Tactile robots face challenges in force-controlled manipulation due to sensor calibration difficulties and noise-induced inaccuracies in force measurement, hindering stable dexterous grasping and extrinsic manipulation. Method: This paper proposes a unified estimation, planning, and control framework grounded in geometric primitives—namely, planes, cones, and ellipsoids. It introduces these primitives systematically into tactile force uncertainty modeling for the first time, enabling a unified representation of both intrinsic (self-manipulation) and extrinsic (environment-interaction) tasks while reducing reliance on high-precision force sensors. The approach integrates geometric modeling, uncertainty-aware force estimation, second-order cone programming (SOCP)-based surrogate optimization, and closed-loop tactile feedback control. Results: Experiments demonstrate stable grasping and extrinsic manipulation across diverse objects. Compared to direct SOCP optimization, the method achieves a 14× speedup, significantly enhancing robustness and real-time performance.

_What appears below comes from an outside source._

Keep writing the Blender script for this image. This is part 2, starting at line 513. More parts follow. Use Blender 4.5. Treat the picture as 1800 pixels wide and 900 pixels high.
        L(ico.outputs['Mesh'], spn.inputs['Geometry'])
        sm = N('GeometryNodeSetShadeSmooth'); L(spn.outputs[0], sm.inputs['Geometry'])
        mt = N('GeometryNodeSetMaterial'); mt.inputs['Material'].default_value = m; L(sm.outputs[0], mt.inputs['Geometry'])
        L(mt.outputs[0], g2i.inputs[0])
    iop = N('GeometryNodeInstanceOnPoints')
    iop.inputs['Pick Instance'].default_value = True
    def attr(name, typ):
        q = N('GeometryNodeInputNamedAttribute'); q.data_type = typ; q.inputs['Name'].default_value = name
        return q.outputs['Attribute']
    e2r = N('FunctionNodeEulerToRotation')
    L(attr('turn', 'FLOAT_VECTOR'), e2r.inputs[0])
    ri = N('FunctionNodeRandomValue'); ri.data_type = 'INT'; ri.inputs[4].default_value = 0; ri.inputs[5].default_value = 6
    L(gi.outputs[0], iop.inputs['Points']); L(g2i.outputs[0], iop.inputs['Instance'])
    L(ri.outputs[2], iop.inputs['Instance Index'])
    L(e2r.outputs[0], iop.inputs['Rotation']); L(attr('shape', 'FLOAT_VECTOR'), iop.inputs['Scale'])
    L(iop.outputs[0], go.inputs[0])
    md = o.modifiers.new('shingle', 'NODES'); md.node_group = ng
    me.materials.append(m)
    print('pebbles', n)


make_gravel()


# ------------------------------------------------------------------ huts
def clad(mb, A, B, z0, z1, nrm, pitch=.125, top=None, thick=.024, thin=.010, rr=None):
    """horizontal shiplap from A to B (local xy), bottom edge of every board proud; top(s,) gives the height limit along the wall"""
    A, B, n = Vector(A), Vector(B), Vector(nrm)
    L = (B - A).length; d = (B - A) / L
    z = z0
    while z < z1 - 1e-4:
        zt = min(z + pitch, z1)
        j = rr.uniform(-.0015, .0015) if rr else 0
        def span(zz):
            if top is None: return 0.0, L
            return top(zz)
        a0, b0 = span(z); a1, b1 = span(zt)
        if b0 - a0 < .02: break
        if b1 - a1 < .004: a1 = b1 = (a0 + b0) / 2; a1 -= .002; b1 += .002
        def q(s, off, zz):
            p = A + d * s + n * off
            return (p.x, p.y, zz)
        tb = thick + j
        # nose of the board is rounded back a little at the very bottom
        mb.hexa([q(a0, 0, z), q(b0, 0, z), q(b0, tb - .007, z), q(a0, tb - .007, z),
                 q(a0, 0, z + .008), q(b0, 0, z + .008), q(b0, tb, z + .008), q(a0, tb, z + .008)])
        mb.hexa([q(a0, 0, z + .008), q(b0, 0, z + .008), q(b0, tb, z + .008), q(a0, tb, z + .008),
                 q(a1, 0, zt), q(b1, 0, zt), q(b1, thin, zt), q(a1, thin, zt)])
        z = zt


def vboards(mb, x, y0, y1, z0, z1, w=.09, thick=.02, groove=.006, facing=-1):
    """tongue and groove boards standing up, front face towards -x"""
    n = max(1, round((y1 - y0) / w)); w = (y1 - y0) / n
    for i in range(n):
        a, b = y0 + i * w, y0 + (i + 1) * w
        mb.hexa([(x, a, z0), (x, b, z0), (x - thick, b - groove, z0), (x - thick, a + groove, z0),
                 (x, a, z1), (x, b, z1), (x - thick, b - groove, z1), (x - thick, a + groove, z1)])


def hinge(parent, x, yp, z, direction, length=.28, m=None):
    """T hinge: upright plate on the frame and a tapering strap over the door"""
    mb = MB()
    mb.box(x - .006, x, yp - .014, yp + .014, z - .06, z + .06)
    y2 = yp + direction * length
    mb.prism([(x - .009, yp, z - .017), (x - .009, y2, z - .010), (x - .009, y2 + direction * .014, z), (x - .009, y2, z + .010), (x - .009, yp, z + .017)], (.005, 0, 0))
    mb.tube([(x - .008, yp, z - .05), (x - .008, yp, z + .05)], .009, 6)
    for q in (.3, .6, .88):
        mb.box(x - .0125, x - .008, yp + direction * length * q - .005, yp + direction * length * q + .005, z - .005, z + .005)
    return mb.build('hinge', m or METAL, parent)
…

Sense of touch that allows robots to detect contact and measure interaction forces enables them to perform challenging tasks such as grasping fragile objects or using tools. Tactile sensors in theory can equip the robots with such capabilities. However, accuracy of the measured forces is not on a par with those of the force sensors due to the potential calibration challenges and noise. This has limited the values these sensors can offer in manipulation applications that require force control. In this paper, we introduce GeoDEx, a unified estimation, planning, and control framework using geometric primitives such as plane, cone and ellipsoid, which enables dexterous as well as extrinsic manipulation in the presence of uncertain force readings. Through various experimental results, we show that while relying on direct inaccurate and noisy force readings from tactile sensors results in unstable or failed manipulation, our method enables successful grasping and extrinsic manipulation of different objects. Additionally, compared to directly running optimization using SOCP (Second Order Cone Programming), planning and force estimation using our framework achieves a 14x speed-up.